I parked my truck at the riverbed and started to haul rocks for all I was worth. It was very hot but I loaded up twenty, thirty of those lovely rocks, each one different in spots, stripes, different hues...beautiful, beautiful, beautiful. Each was as unique as a living creature. Just when I had my loot gathered, I was appalled to see three big, grim-faced Native American Indian men coming side-by-side down the center of the dirt road that was my exit. I put the best face on it that I could, running up to them with a simper “Am I in trouble?” Obviously I was in trouble but I had softened them. One said “What are you doing out here, it’s over a hundred degrees. You’re making me hot just watching you.” I wheedled that I was an artist, that my heart needed beautiful things from the Earth, like these precious rocks which I wanted to border my little yard. Such beautiful rocks. They rolled their eyes, managed not to laugh at me, and chose not to punish me for my thievery. They said, “Well, don’t take more than you need.” “Oh, no,” I said, “This is all I need. Thank you so very much for these beautiful rocks.”

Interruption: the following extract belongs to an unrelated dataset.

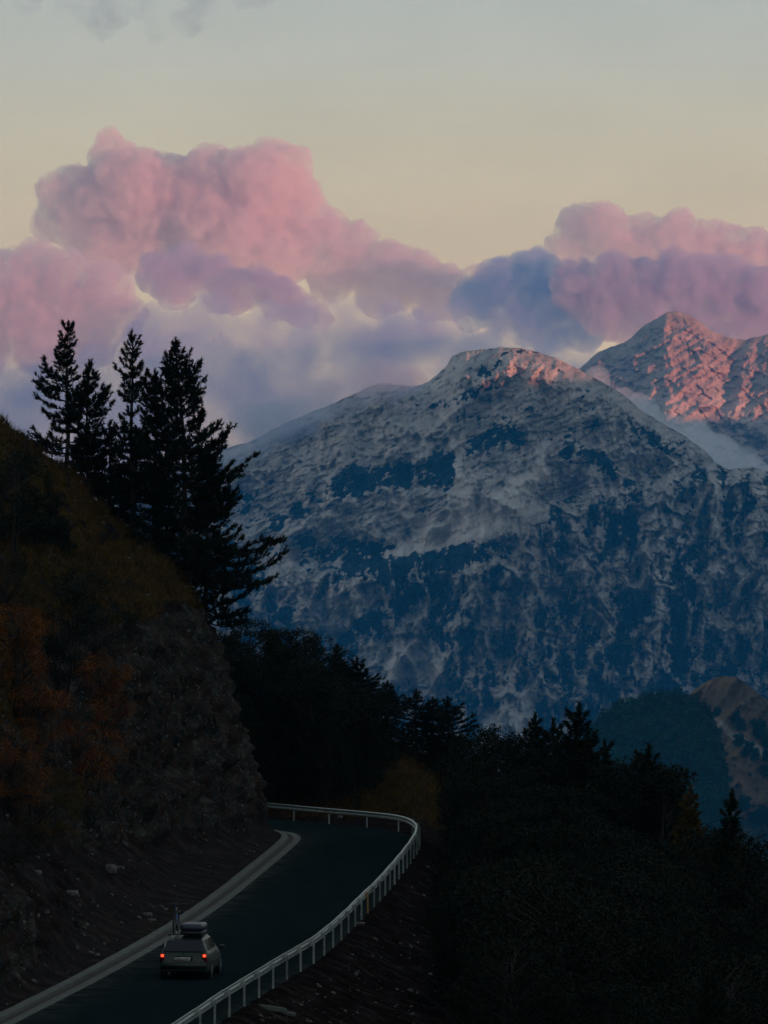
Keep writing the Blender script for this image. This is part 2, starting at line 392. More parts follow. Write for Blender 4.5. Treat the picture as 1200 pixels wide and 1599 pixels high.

Later when I moved I had to let those heavy rocks go, but I kept the most beautiful one and have had it in my living room ever since. A friend took it to a geologist, as an excuse to see her as she was an old flame of his, and she wrote a description of the processes that formed my

Cambrian Rock. I have cherished this unusual rock for many years. Who will love my Cambrian Rock after I am gone? Perhaps at the end I will toss it into the Pacific Ocean to be subducted under the North American tectonic plate, and driven deep into the Earth’s mantle.


My Cambrian Rock, by Annmarie Throckmorton

In the mid-Cambrian era, about five-hundred million years ago,

Pieces of my little rock tumbled down from the Great Lakes of northern Minnesota,

On through South Dakota and Nebraska, up over Colorado,

And down the Salt River in Arizona where it formed for me to find in 1993.


I think that it rode the transcontinental arch that spanned mid-continent at that time.

What a great journey for such a little rock!

A complex rock: red jasper, white quartz, and darker pieces of chert,

Folded into gray sandstone, then pressed at great depths to form granite.


“Most probably moved from the Great Lakes area by glacial activity and deposited where found,”

Said the geologist who took its measure.

The Cambrian was the first great mystery of our earth, the earliest period in whose rocks

Are found numerous large, distinctly-fossilized, multicellular organisms.


The almost organic creases and dimples of my Cambrian rock,

Suggest to me the beginnings of life, from God’s thought to the elements of nature.

The lovely shape of it compels me to the palm-sized planes where I rest my hands.

And I think of the span of time and form that has brought us to this moment.

Caption: Photograph of the Salt River in Arizona by Annmarie Throckmorton, 1981.

I found my Cambrian rock in the dry river bed years later and a few miles away in 1993.